A suicide bomber killed at least 23 people and wounded 72 on Friday at a gathering of Sunni Arab tribal leaders for a lunch in a town south of the Iraqi capital Baghdad, security spokesman Major-General Qassim Moussawi said.
The bombing took place a day after the United States presence in Iraq officially came under an Iraqi government mandate for the first time, according to a bilateral security pact that took effect on New Year's Day.
An Iraqi security source said Sheikh Mohammed Abdullah Salih, a Sunni leader of the al-Qaraghouli tribe, hosted the lunch at his home on the outskirts of Yusufiya, 20 km (12 miles) south of Baghdad.
The bomber, a relative of the host named Amin al-Qaraghouli, entered through the rear gate of the house and blew himself up among the guests, Moussawi said. The sheikh was among the wounded.
Violence has dropped sharply in Iraq from the peak of sectarian bloodshed in 2006 and 2007, but suicide bombers and gunmen still regularly stage attacks.
In the biggest recent attack, a suicide bomber killed around 50 people at a packed restaurant near the northern city of Kirkuk on Dec. 11. An attack in Baghdad last week killed at least 25 people.
Troop reduction
Sunni Arab militants have frequently targeted tribal gatherings since many tribes turned against insurgents.
Almost six years after the U.S-led invasion, more than 140,000 U.S. troops in Iraq are gradually reducing their activities ahead of an end-2011 departure deadline.
U.S. forces handed over control of the Green Zone, the fortified swathe of central Baghdad that was the heart of U.S. power in Iraq since 2003, to Iraqi forces on Thursday.
Combat troops are supposed to leave Iraqi towns and cities by mid-2009.
But the United States is still providing major military, administrative and financial backing to Iraq.
Britain on Thursday formally handed over responsibility for the running of Basra airport to Iraqi authorities, a move that paves the way for Britain to withdraw from Iraq.
U.S. and Iraqi officials fear violence could flare anew ahead of provincial elections on Jan. 31 that promise to alter the delicate balance of power across Iraq.
First passenger plane
The first passenger flight from Europe in 18 years landed at Baghdad airport on Saturday, when a Swedish charter aircraft touched down.

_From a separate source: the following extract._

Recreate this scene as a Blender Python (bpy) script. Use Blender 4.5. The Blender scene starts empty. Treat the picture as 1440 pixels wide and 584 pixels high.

The Nordic Leisure airliner brought in 150 people, resuming air links between Iraq and Europe for the first time since the United Nations imposed sanctions on Iraq after Saddam Hussain's 1990 invasion of Kuwait.
More international flights are expected in the next two days, including one from Hong Kong, Iraqi Transport Minister Amer Abduljabbar Ismail told reporters at the airport.
On Tuesday, Air France-KLM and Iraq's transport ministry signed a preliminary accord which will see Iraqi Airways taking off for European destinations and Baghdad airport being renovated.
In the aftermath of the 1991 Gulf War, state-owned Iraqi Airways was hit hard by U.N. sanctions imposed against Iraq and its service declined rapidly.
After the U.S.-led invasion in 2003, the airline slowly resumed flights and today the national carrier flies to the regional capitals and major cities of Amman, Beirut, Tehran, Cairo, Istanbul, Damascus and Dubai.